McLintock! has aged in interesting ways. On a fundamental level, it seems like Wayne intended for McLintock! to be a “revision” of The Quiet Man that rejected the premise that the woman would have the power in a relationship. In The Quiet Man, it’s evident that even if Sean has seemingly “tamed” Mary Kate, she is the one making decisions in their relationship, which reflects the original satirical point of The Taming of the Shrew. It’s virtually the opposite in McLintock!, as by the end, the titular character has successfully won back his wife after spanking her in public.
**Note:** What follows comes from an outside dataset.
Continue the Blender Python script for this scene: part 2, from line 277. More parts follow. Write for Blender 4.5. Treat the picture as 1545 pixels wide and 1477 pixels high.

In the end, she still realizes that they belong together in a moment that certainly has not aged very well. The oblique sexism might make McLintock! more difficult to rewatch than some of Wayne’s other Westerns.

The film does show a side to Wayne that would become absent in his next few Western roles. Films like The Man Who Shot Liberty Valance reflected on the end of the western era, and The Shootist even saw him looking at his own mortality. Comparatively, McLintock! is just a lot of silly fun where Wayne gets to play a caricature of himself, and that deserves to be celebrated in its own right.